Ryals McMullian: Yes, it could. I mean, it would definitely depend on the brand and what that brand brings to the consumer. I mean, it is a crowded category. So, we want to be careful that we’re investing in the right segments of that category. But, yeah, there are definitely opportunities out there we’d be interested in.
Bill Chappell: Great. Thanks so much.
Ryals McMullian: Thanks, Bill.
Operator: Thank you. One moment for our next question, please. Our next question comes from the line of Mitchell Pinheiro with Sturtevant & Company. Your line is now open.
Mitchell Pinheiro: Hi. Good morning.
Ryals McMullian: Hey, Mitch.
Mitchell Pinheiro: Hey. I guess, a couple of questions here. First, you spoke a lot. You spent time in the — in your script about private label and you’re seeing sort of improved trends, but you still have — you still wary on — you’re just not sure where it’s going. And I’m curious are you seeing the positive or a trend back to brands even into here in August? And what you might be looking for as signs of either of movement in either direction?
Ryals McMullian: Yes, sure. Great question. So, a couple of things there. Private label still gained share in the quarter. But I think it’s important to note that, that growth is slowing. And this was — towards the end of the quarter was the lowest that we’ve seen in terms of gains for private label this year. So that’s definitely on a good trend. The other thing to remember, and we’ve talked about this all year, this is — the private label phenomenon is playing out more in mass than it is in grocery. It actually lost share in grocery. Continues to gain in mass. We’ve talked about there’s been a little bit of channel shift, as consumers seek bargains in mass, club, dollar, that sort of thing. I do think also that it’s important to note that the private label share gains are generally confined to that loaf category, the traditional products.
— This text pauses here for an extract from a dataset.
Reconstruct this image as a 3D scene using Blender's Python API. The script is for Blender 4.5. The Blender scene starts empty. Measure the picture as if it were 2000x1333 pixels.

In other words, those with the lease differentiation. Private label lost share in virtually every other category where you tend to see more differentiation, so especially breakfast, sandwich, buns and rolls, that sort of thing. So, the trend towards premiumization is definitely still there. Clearly, consumers are still looking for bargains, but that trend is headed in the right direction from our standpoint as we look to build our branded business. Mitch, I’d also point to, and we did mention this in the pre-recorded commentary, Dave’s had a great quarter, up 7% in units in the syndicated data. That’s a really, really good sign, particularly given its premium positioning. If you recall, about 20% of Dave’s Killer Bread shoppers are low-income households.
It was a surprising number to me when I first found out, but that’s where we were really starting to lose a lot of the unit volume. And in fact, earlier in the year, Dave’s units had turned negative. Well, now those low-income shoppers are coming back to the brand and helping us achieve that nice unit growth in the second quarter and were positive for the year. We did also gain some penetration in higher-income households to help. So, just all of those factors put together give us some confidence that consumer health is improving. Now we did caution everyone that we’re not ready to call the play yet. We’d like to see that trend continue well into the third quarter before we conclude that it’s here to stay, but definitely some really nice early signs.
Mitchell Pinheiro: Thank you. And then, looking at your foodservice in the other category, I mean, how much pricing — is there still pricing to go there? Number one. Number two, are you seeing any pushback on pricing so far? And as these volumes come down, how does that have an impact on your gross margins?